— Start of Records supplied —

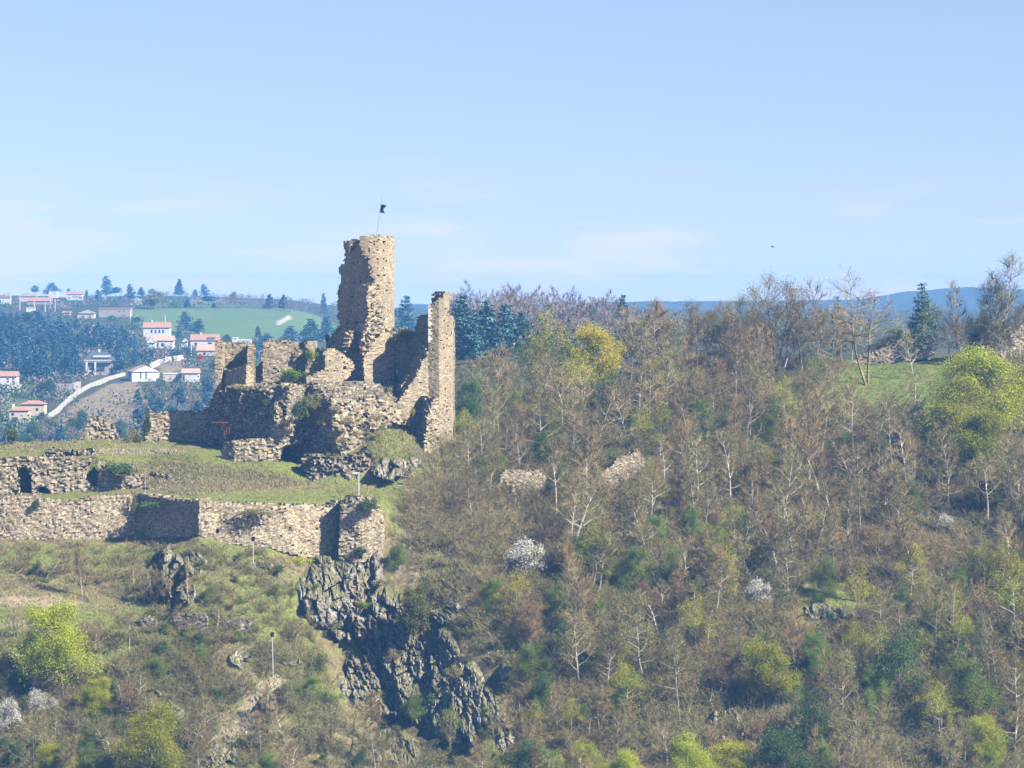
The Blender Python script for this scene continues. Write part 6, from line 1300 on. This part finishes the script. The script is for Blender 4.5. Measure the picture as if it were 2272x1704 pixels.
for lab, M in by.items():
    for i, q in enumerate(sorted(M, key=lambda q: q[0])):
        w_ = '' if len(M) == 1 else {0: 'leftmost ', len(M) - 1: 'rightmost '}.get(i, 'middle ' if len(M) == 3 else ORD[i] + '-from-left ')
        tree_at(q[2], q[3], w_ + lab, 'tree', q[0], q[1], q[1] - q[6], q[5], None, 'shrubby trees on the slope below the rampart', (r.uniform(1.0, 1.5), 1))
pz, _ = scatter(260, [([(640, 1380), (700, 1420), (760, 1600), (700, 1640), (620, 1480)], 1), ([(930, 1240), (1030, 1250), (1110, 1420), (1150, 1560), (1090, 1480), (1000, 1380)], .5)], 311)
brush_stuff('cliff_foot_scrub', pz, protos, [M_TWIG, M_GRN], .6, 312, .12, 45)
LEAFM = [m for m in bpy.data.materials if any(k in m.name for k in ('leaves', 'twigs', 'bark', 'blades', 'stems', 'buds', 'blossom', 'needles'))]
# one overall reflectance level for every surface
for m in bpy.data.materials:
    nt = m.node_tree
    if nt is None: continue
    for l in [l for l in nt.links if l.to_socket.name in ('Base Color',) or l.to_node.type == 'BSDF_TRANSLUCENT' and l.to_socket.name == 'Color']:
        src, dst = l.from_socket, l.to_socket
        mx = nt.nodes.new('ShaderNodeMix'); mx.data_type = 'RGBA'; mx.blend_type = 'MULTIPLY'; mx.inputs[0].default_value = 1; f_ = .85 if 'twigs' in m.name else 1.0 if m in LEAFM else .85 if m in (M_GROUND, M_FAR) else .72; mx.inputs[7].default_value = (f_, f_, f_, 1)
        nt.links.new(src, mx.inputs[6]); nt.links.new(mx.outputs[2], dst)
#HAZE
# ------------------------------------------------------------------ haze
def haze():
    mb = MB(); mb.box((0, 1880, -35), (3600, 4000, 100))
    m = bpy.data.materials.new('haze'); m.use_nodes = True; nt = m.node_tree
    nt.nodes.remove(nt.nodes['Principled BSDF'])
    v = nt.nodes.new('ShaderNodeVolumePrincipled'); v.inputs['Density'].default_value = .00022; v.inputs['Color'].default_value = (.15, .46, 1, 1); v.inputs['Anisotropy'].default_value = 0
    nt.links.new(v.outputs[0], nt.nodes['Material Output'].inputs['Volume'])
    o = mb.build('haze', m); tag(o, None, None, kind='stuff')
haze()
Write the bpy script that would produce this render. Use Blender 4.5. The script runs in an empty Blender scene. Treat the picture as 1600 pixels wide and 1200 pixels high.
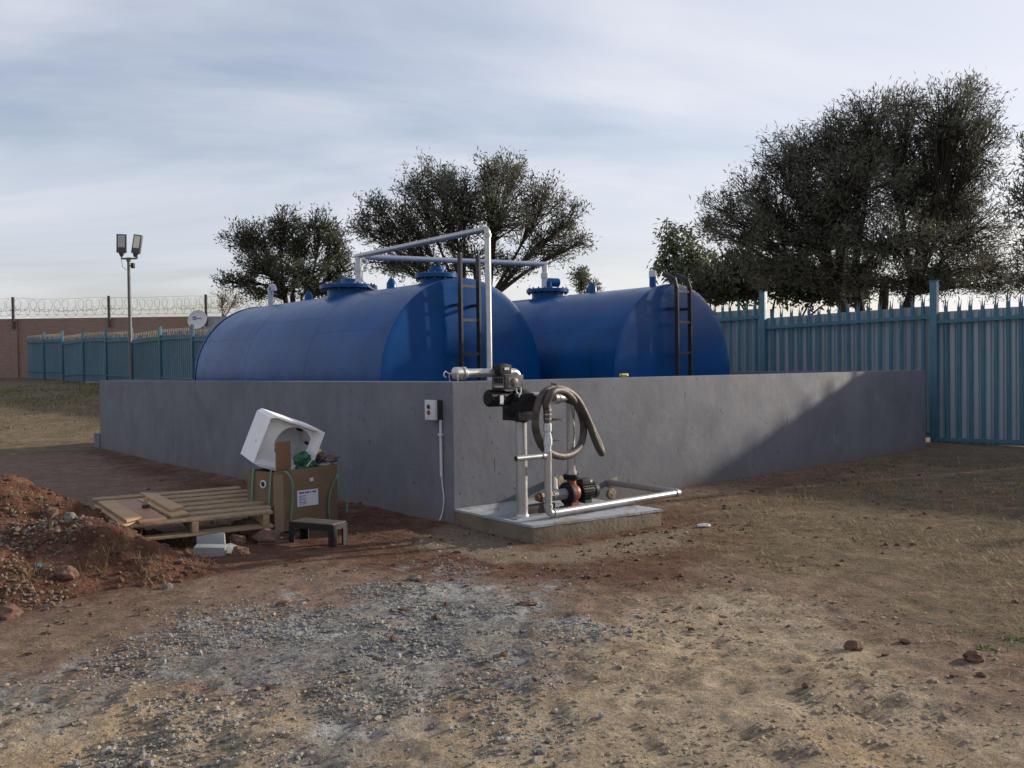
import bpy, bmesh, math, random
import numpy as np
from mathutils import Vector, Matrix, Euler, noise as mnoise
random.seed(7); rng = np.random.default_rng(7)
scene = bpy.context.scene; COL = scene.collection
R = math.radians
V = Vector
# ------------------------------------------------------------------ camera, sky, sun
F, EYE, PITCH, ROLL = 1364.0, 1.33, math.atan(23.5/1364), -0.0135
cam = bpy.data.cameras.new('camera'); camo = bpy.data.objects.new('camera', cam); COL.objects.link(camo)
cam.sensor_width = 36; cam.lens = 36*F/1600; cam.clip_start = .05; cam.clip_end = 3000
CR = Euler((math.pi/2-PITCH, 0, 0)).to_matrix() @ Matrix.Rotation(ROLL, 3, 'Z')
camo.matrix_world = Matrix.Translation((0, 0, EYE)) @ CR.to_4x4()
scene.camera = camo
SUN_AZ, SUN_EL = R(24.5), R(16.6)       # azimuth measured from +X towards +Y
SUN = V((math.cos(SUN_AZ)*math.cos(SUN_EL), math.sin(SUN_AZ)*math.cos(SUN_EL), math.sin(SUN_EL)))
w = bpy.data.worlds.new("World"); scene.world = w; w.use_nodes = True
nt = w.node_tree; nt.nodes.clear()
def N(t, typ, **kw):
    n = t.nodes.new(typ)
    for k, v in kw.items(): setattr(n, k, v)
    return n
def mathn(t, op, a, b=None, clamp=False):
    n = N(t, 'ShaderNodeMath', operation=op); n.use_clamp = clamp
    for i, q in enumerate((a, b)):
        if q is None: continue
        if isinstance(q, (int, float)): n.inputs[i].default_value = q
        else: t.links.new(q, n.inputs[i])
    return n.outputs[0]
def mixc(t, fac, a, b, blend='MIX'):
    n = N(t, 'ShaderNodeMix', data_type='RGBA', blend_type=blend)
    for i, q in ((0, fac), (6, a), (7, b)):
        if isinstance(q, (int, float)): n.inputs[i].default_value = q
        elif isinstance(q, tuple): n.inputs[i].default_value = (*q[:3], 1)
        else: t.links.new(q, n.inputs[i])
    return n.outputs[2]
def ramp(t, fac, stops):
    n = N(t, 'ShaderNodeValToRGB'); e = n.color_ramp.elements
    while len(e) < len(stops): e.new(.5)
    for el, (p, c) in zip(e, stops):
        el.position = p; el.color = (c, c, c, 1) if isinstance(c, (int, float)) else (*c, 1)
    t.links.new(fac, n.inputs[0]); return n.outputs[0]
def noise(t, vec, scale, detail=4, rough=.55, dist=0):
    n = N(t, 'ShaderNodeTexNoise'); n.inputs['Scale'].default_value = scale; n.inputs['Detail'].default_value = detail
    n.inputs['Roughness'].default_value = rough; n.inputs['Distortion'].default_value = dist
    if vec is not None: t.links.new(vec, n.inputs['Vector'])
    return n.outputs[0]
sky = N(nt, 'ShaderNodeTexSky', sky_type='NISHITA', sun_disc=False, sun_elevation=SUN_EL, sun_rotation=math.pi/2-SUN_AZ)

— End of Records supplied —

§ What is asked: With the pictures left out, transcribe the material exactly.

§ Exercise result:
The Blender Python script for this scene continues. Write part 6, from line 1300 on. This part finishes the script. The script is for Blender 4.5. Measure the picture as if it were 2272x1704 pixels.
for lab, M in by.items():
    for i, q in enumerate(sorted(M, key=lambda q: q[0])):
        w_ = '' if len(M) == 1 else {0: 'leftmost ', len(M) - 1: 'rightmost '}.get(i, 'middle ' if len(M) == 3 else ORD[i] + '-from-left ')
        tree_at(q[2], q[3], w_ + lab, 'tree', q[0], q[1], q[1] - q[6], q[5], None, 'shrubby trees on the slope below the rampart', (r.uniform(1.0, 1.5), 1))
pz, _ = scatter(260, [([(640, 1380), (700, 1420), (760, 1600), (700, 1640), (620, 1480)], 1), ([(930, 1240), (1030, 1250), (1110, 1420), (1150, 1560), (1090, 1480), (1000, 1380)], .5)], 311)
brush_stuff('cliff_foot_scrub', pz, protos, [M_TWIG, M_GRN], .6, 312, .12, 45)
LEAFM = [m for m in bpy.data.materials if any(k in m.name for k in ('leaves', 'twigs', 'bark', 'blades', 'stems', 'buds', 'blossom', 'needles'))]
# one overall reflectance level for every surface
for m in bpy.data.materials:
    nt = m.node_tree
    if nt is None: continue
    for l in [l for l in nt.links if l.to_socket.name in ('Base Color',) or l.to_node.type == 'BSDF_TRANSLUCENT' and l.to_socket.name == 'Color']:
        src, dst = l.from_socket, l.to_socket
        mx = nt.nodes.new('ShaderNodeMix'); mx.data_type = 'RGBA'; mx.blend_type = 'MULTIPLY'; mx.inputs[0].default_value = 1; f_ = .85 if 'twigs' in m.name else 1.0 if m in LEAFM else .85 if m in (M_GROUND, M_FAR) else .72; mx.inputs[7].default_value = (f_, f_, f_, 1)
        nt.links.new(src, mx.inputs[6]); nt.links.new(mx.outputs[2], dst)
#HAZE
# ------------------------------------------------------------------ haze
def haze():
    mb = MB(); mb.box((0, 1880, -35), (3600, 4000, 100))
    m = bpy.data.materials.new('haze'); m.use_nodes = True; nt = m.node_tree
    nt.nodes.remove(nt.nodes['Principled BSDF'])
    v = nt.nodes.new('ShaderNodeVolumePrincipled'); v.inputs['Density'].default_value = .00022; v.inputs['Color'].default_value = (.15, .46, 1, 1); v.inputs['Anisotropy'].default_value = 0
    nt.links.new(v.outputs[0], nt.nodes['Material Output'].inputs['Volume'])
    o = mb.build('haze', m); tag(o, None, None, kind='stuff')
haze()
Write the bpy script that would produce this render. Use Blender 4.5. The script runs in an empty Blender scene. Treat the picture as 1600 pixels wide and 1200 pixels high.
import bpy, bmesh, math, random
import numpy as np
from mathutils import Vector, Matrix, Euler, noise as mnoise
random.seed(7); rng = np.random.default_rng(7)
scene = bpy.context.scene; COL = scene.collection
R = math.radians
V = Vector
# ------------------------------------------------------------------ camera, sky, sun
F, EYE, PITCH, ROLL = 1364.0, 1.33, math.atan(23.5/1364), -0.0135
cam = bpy.data.cameras.new('camera'); camo = bpy.data.objects.new('camera', cam); COL.objects.link(camo)
cam.sensor_width = 36; cam.lens = 36*F/1600; cam.clip_start = .05; cam.clip_end = 3000
CR = Euler((math.pi/2-PITCH, 0, 0)).to_matrix() @ Matrix.Rotation(ROLL, 3, 'Z')
camo.matrix_world = Matrix.Translation((0, 0, EYE)) @ CR.to_4x4()
scene.camera = camo
SUN_AZ, SUN_EL = R(24.5), R(16.6)       # azimuth measured from +X towards +Y
SUN = V((math.cos(SUN_AZ)*math.cos(SUN_EL), math.sin(SUN_AZ)*math.cos(SUN_EL), math.sin(SUN_EL)))
w = bpy.data.worlds.new("World"); scene.world = w; w.use_nodes = True
nt = w.node_tree; nt.nodes.clear()
def N(t, typ, **kw):
    n = t.nodes.new(typ)
    for k, v in kw.items(): setattr(n, k, v)
    return n
def mathn(t, op, a, b=None, clamp=False):
    n = N(t, 'ShaderNodeMath', operation=op); n.use_clamp = clamp
    for i, q in enumerate((a, b)):
        if q is None: continue
        if isinstance(q, (int, float)): n.inputs[i].default_value = q
        else: t.links.new(q, n.inputs[i])
    return n.outputs[0]
def mixc(t, fac, a, b, blend='MIX'):
    n = N(t, 'ShaderNodeMix', data_type='RGBA', blend_type=blend)
    for i, q in ((0, fac), (6, a), (7, b)):
        if isinstance(q, (int, float)): n.inputs[i].default_value = q
        elif isinstance(q, tuple): n.inputs[i].default_value = (*q[:3], 1)
        else: t.links.new(q, n.inputs[i])
    return n.outputs[2]
def ramp(t, fac, stops):
    n = N(t, 'ShaderNodeValToRGB'); e = n.color_ramp.elements
    while len(e) < len(stops): e.new(.5)
    for el, (p, c) in zip(e, stops):
        el.position = p; el.color = (c, c, c, 1) if isinstance(c, (int, float)) else (*c, 1)
    t.links.new(fac, n.inputs[0]); return n.outputs[0]
def noise(t, vec, scale, detail=4, rough=.55, dist=0):
    n = N(t, 'ShaderNodeTexNoise'); n.inputs['Scale'].default_value = scale; n.inputs['Detail'].default_value = detail
    n.inputs['Roughness'].default_value = rough; n.inputs['Distortion'].default_value = dist
    if vec is not None: t.links.new(vec, n.inputs['Vector'])
    return n.outputs[0]
sky = N(nt, 'ShaderNodeTexSky', sky_type='NISHITA', sun_disc=False, sun_elevation=SUN_EL, sun_rotation=math.pi/2-SUN_AZ)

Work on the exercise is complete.